+++ GIVEN RECORDS +++

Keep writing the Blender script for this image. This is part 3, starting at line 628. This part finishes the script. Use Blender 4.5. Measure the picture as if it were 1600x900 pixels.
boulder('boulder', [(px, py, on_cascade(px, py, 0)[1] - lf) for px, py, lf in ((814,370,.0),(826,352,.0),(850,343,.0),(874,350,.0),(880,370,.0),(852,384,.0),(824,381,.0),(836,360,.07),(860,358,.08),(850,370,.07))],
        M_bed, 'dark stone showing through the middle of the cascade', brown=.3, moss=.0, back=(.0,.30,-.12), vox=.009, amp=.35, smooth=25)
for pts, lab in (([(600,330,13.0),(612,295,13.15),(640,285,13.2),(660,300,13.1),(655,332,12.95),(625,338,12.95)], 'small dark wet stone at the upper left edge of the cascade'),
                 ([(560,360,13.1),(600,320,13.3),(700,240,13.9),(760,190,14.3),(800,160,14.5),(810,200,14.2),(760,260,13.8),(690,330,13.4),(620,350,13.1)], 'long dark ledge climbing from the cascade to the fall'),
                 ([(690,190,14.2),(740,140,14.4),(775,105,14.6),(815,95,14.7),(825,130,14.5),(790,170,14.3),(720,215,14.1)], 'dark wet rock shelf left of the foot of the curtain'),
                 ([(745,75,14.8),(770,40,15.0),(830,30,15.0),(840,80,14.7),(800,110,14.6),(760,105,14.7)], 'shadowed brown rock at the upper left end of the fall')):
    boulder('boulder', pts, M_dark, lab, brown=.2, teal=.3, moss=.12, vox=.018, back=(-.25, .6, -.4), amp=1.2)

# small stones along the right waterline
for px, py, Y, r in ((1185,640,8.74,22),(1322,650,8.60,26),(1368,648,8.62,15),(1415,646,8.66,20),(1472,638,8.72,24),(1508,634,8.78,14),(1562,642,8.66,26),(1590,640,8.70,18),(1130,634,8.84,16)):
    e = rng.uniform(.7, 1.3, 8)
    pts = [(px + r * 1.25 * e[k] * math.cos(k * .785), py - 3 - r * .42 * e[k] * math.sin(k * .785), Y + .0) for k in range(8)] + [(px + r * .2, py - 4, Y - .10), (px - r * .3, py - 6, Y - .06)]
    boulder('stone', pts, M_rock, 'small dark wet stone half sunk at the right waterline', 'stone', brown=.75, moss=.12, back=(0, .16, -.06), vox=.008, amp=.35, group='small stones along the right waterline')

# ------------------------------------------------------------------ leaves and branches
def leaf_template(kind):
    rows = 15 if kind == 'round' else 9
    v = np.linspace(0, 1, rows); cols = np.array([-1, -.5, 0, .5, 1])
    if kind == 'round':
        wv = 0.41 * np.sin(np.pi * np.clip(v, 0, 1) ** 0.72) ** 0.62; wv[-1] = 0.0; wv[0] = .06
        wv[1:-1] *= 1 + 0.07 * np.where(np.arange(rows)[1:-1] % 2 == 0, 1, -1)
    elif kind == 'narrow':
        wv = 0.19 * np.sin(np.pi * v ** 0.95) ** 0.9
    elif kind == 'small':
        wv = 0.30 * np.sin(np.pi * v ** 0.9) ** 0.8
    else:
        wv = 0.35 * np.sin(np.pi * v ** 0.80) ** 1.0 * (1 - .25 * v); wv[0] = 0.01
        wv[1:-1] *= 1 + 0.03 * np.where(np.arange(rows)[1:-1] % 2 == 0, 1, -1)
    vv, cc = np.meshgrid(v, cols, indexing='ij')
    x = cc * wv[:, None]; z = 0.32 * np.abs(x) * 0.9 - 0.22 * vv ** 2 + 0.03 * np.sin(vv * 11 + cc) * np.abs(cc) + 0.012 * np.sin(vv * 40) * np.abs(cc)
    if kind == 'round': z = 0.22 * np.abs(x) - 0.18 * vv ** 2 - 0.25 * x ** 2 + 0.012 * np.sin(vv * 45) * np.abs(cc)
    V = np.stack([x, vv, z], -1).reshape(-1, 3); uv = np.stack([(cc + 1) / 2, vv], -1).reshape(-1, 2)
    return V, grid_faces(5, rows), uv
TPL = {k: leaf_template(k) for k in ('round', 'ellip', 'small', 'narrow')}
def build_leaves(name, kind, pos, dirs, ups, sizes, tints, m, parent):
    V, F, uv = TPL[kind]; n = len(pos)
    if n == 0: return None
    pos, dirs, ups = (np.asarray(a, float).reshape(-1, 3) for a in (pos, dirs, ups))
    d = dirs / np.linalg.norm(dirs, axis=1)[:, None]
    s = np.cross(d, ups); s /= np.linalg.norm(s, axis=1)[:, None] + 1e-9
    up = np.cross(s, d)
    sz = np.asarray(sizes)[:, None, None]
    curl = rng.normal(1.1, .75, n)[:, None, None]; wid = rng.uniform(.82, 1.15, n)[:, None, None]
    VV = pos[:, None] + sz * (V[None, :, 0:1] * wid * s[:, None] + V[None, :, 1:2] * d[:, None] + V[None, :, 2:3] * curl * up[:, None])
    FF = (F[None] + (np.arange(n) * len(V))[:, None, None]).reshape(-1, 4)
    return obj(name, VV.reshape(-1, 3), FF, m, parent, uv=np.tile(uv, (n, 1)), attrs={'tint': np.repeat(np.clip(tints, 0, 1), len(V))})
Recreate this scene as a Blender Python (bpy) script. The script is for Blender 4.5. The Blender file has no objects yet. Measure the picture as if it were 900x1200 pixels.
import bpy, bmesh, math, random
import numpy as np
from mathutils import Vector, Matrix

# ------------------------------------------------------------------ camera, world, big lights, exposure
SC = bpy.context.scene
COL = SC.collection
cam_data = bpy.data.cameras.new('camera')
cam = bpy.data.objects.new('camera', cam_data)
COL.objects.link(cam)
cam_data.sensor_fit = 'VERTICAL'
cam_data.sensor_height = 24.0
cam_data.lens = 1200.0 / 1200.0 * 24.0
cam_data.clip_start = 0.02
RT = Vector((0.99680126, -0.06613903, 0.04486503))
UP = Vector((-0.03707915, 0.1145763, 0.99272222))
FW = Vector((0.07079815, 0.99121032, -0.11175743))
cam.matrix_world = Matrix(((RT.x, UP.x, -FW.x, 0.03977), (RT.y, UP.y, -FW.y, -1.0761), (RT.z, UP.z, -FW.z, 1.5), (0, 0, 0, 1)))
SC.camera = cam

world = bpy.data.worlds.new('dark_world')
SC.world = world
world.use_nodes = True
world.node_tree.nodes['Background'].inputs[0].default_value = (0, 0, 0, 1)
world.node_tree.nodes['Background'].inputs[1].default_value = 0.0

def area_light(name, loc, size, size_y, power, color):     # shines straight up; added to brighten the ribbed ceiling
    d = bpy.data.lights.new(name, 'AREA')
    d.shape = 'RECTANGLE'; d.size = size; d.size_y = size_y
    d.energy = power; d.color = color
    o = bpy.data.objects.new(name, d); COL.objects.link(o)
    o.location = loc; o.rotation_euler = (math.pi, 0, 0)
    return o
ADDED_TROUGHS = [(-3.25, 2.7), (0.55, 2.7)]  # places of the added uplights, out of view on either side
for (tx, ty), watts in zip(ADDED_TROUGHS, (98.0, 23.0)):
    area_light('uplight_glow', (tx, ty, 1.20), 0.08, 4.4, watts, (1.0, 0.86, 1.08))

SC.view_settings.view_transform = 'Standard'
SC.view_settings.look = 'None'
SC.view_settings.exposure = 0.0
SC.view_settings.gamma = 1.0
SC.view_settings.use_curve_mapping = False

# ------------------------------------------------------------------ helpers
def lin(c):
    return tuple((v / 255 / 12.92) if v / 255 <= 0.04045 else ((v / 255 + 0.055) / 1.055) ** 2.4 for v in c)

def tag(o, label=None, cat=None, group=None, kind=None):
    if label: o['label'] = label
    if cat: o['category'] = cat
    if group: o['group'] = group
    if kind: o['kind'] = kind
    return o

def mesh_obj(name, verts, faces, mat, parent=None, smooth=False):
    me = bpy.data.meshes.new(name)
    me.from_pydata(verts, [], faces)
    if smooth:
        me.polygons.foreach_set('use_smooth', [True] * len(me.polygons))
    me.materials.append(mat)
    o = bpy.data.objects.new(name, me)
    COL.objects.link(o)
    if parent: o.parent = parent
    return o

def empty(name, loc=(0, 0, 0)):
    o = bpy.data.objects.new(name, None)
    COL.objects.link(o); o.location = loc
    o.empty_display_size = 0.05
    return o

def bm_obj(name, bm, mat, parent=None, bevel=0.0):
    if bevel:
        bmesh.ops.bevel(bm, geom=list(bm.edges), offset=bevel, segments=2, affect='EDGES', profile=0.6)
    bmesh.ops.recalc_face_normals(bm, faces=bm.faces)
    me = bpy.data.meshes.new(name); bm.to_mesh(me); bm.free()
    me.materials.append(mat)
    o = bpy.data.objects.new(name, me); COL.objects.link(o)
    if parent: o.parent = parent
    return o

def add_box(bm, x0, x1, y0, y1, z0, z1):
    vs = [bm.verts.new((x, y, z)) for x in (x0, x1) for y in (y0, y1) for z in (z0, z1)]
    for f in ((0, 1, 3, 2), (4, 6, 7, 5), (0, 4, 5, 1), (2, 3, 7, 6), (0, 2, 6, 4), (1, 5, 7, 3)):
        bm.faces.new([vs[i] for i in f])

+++

Lines from the top of the entries through the line with "for pts, lab" are to be transcribed exactly, and nothing more.

[REPLY TO THE TASK]
Keep writing the Blender script for this image. This is part 3, starting at line 628. This part finishes the script. Use Blender 4.5. Measure the picture as if it were 1600x900 pixels.
boulder('boulder', [(px, py, on_cascade(px, py, 0)[1] - lf) for px, py, lf in ((814,370,.0),(826,352,.0),(850,343,.0),(874,350,.0),(880,370,.0),(852,384,.0),(824,381,.0),(836,360,.07),(860,358,.08),(850,370,.07))],
        M_bed, 'dark stone showing through the middle of the cascade', brown=.3, moss=.0, back=(.0,.30,-.12), vox=.009, amp=.35, smooth=25)
for pts, lab in (([(600,330,13.0),(612,295,13.15),(640,285,13.2),(660,300,13.1),(655,332,12.95),(625,338,12.95)], 'small dark wet stone at the upper left edge of the cascade'),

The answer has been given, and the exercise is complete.